Can anyone who has any experience in these two fields give more information about pursuing a career in it? I am very conflicted about which one to choose. For example:
- what are the key differences?
-what are the different skills required for IB and AM?
- which one has a higher salary ( short term and long term)?
- which one is perceived to be more challenging, high pressured, long hours and more "prestigious"?
- which one is more competitive to get into in general?
For this post I will asssume that you are part of the investment team in AM (minority of roles yet the most selective), not in a funds/sales roles. For IB I'll assume that you are talking about IBD-M&A/Coverage.
Differences:
A lot of them, hours, sizes of teams, intensity, stress, pay, are all higher in IB.


Skills:
IB: Multitasking, sucking up bull****, managing confliciting deadlines, valuations, powerpoint, industry research, sleeping 4 hours per night, working in a team (read being ****ed by your MD).
AM: deep diving into a sector and understanding all the line items dynamics to the unit economics, valuation

Pay:
IB wins in most if not all cases unless you become a hot shot managing $Bn for your clients

IB is surely more challenging, pressured and has longer hours, but in AM people can track your performance more easily - ie do you make your loose money? I won't address the prestige bit as it's just useless. I don't think anyone working in AM would survive more than a month in IB, and loads of IB folks would get bored in AM.

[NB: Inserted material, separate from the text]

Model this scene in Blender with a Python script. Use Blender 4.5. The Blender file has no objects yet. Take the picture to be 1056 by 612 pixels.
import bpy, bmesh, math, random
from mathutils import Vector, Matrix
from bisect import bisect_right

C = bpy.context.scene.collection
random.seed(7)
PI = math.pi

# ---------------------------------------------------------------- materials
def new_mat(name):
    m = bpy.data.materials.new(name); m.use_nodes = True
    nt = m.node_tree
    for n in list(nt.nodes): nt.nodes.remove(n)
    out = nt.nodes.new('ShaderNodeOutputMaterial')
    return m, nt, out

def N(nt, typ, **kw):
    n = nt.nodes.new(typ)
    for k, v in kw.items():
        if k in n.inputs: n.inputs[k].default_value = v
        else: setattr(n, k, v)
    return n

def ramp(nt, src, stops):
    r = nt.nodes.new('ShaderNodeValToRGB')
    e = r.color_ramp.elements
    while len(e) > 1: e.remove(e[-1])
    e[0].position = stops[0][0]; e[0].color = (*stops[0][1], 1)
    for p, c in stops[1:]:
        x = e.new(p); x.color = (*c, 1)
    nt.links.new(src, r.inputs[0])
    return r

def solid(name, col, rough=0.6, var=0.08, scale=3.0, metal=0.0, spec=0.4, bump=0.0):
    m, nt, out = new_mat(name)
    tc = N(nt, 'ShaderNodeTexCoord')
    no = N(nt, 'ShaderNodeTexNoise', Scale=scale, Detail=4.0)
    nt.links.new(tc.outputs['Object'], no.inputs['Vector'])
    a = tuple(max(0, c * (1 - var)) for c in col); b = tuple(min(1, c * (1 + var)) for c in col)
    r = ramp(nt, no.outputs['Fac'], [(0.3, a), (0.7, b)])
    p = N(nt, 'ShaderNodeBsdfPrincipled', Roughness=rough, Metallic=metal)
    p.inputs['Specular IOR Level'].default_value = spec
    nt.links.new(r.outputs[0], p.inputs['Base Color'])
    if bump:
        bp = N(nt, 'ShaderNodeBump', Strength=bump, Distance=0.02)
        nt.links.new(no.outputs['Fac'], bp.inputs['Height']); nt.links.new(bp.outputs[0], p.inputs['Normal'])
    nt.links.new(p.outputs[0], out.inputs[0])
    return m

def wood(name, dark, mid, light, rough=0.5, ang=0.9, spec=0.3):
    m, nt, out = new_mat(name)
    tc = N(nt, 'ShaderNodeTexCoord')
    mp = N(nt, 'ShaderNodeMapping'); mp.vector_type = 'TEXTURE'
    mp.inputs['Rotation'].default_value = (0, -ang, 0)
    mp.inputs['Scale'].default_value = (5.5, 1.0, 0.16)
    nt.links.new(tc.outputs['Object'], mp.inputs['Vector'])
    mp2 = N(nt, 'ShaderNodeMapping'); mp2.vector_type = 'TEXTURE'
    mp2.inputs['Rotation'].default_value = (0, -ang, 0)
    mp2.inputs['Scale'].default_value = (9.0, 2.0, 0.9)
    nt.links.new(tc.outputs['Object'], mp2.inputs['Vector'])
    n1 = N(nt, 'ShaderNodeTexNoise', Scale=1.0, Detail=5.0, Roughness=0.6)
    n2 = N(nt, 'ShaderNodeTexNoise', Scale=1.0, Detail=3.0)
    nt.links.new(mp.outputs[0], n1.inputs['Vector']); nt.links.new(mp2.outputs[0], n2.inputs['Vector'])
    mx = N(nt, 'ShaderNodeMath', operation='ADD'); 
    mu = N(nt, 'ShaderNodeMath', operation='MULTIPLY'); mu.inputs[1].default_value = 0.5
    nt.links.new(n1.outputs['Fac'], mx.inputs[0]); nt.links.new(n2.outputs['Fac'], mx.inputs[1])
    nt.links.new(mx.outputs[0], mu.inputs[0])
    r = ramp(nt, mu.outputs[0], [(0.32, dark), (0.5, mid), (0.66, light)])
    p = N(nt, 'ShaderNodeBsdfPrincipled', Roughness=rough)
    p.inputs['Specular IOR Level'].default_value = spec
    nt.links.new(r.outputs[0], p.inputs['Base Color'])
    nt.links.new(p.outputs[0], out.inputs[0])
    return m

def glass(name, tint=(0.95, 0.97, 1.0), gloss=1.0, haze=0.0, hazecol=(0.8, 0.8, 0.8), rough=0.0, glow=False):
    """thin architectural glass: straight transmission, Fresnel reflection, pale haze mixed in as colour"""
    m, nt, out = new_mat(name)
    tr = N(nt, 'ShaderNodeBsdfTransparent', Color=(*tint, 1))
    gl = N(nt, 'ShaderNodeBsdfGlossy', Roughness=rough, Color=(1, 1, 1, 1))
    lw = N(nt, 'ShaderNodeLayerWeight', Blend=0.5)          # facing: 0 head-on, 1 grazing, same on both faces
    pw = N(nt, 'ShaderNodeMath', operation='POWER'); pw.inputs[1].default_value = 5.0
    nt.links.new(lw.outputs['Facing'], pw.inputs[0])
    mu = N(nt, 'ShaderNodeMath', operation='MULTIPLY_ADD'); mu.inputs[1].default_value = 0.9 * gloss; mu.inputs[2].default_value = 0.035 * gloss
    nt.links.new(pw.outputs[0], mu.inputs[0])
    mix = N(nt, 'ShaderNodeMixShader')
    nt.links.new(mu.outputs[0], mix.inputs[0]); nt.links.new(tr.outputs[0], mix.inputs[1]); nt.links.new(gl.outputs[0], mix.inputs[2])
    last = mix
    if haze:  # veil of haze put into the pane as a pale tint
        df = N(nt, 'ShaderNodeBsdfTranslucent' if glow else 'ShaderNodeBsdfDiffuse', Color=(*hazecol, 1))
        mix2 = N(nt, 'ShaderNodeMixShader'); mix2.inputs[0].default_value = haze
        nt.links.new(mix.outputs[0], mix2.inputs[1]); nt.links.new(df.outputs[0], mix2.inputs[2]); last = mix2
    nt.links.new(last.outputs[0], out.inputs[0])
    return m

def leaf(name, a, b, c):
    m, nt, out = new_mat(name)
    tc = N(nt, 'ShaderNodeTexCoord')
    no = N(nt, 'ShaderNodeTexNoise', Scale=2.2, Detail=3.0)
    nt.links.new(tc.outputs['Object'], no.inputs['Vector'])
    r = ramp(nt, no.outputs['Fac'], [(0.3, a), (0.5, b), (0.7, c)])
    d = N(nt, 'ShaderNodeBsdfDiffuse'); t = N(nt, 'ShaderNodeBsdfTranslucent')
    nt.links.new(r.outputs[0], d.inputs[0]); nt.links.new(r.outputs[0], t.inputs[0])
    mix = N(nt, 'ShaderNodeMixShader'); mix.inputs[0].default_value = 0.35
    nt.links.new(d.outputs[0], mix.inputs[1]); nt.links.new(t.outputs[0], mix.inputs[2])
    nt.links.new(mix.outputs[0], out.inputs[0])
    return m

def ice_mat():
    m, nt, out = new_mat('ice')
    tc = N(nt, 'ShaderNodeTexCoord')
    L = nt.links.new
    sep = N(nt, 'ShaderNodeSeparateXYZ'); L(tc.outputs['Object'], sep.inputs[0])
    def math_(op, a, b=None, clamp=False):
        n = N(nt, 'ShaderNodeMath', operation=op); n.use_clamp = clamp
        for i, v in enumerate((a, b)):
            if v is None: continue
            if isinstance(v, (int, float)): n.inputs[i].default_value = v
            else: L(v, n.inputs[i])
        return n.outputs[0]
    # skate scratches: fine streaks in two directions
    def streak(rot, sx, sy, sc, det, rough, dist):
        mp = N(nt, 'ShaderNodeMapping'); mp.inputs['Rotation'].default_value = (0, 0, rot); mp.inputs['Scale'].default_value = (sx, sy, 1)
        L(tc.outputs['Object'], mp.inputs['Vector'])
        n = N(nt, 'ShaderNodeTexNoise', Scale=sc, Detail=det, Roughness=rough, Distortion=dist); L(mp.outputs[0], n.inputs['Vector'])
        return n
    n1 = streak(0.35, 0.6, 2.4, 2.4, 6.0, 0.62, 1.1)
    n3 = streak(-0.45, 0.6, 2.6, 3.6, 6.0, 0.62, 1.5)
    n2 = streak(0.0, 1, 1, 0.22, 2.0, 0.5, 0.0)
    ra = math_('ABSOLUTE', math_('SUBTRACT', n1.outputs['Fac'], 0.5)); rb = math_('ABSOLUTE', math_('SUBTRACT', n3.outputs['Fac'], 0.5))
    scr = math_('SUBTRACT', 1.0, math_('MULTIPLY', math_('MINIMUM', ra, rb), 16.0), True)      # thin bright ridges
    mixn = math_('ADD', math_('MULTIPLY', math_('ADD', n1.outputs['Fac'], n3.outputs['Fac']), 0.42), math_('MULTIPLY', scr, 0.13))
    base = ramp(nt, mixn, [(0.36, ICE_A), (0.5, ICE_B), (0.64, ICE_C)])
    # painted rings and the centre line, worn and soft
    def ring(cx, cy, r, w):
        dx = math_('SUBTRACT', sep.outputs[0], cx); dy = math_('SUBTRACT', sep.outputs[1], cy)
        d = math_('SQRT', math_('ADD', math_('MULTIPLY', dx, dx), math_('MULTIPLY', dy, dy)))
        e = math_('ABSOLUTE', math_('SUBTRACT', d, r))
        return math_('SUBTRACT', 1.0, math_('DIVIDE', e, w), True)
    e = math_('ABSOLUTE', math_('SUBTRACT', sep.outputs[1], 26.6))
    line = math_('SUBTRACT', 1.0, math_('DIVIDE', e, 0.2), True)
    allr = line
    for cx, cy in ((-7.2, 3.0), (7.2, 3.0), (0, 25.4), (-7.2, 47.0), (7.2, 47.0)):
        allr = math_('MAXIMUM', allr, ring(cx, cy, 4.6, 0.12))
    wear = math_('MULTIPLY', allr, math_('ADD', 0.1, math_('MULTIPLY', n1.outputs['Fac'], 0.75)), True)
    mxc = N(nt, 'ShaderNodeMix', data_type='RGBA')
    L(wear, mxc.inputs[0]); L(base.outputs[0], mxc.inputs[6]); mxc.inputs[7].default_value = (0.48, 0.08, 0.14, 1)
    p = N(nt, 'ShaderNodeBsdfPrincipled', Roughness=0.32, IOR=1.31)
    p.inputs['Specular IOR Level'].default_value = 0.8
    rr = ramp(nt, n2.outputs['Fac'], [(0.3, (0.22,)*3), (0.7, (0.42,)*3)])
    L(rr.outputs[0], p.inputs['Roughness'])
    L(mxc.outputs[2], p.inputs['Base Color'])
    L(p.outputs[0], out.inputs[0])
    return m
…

Both are very competitive, would say AM investing roles is harder to get into.
Reply 2
Original post by xtrembob
For this post I will asssume that you are part of the investment team in AM (minority of roles yet the most selective), not in a funds/sales roles. For IB I'll assume that you are talking about IBD-M&A/Coverage.
Differences:
A lot of them, hours, sizes of teams, intensity, stress, pay, are all higher in IB.


Skills:
IB: Multitasking, sucking up bull****, managing confliciting deadlines, valuations, powerpoint, industry research, sleeping 4 hours per night, working in a team (read being ****ed by your MD).
AM: deep diving into a sector and understanding all the line items dynamics to the unit economics, valuation

Pay:
IB wins in most if not all cases unless you become a hot shot managing $Bn for your clients

IB is surely more challenging, pressured and has longer hours, but in AM people can track your performance more easily - ie do you make your loose money? I won't address the prestige bit as it's just useless. I don't think anyone working in AM would survive more than a month in IB, and loads of IB folks would get bored in AM.

Both are very competitive, would say AM investing roles is harder to get into.

thank you for all the info! Do you work in IB/AM sector or know someone who does or have done a lot of research?

IB sounds awfuI, idk how anyone can cope with the insane amount of workload, stress and pressure for long periods of time. What the point of having all that money if you can't even enjoy it? What are the hours like in AM? Is the difference in salary between IB and AM huge?
Original post by phoenix4
thank you for all the info! Do you work in IB/AM sector or know someone who does or have done a lot of research?

IB sounds awfuI, idk how anyone can cope with the insane amount of workload, stress and pressure for long periods of time. What the point of having all that money if you can't even enjoy it? What are the hours like in AM? Is the difference in salary between IB and AM huge?

I know people in both and work in one.

Hours in AM are usually 10-12hours days from what I hear with no weekend work. Salary will be 10-40% lower, bonuses 30-70% lower. But if you adjust for post tax and hours worked, you're basically at the same hourly pay.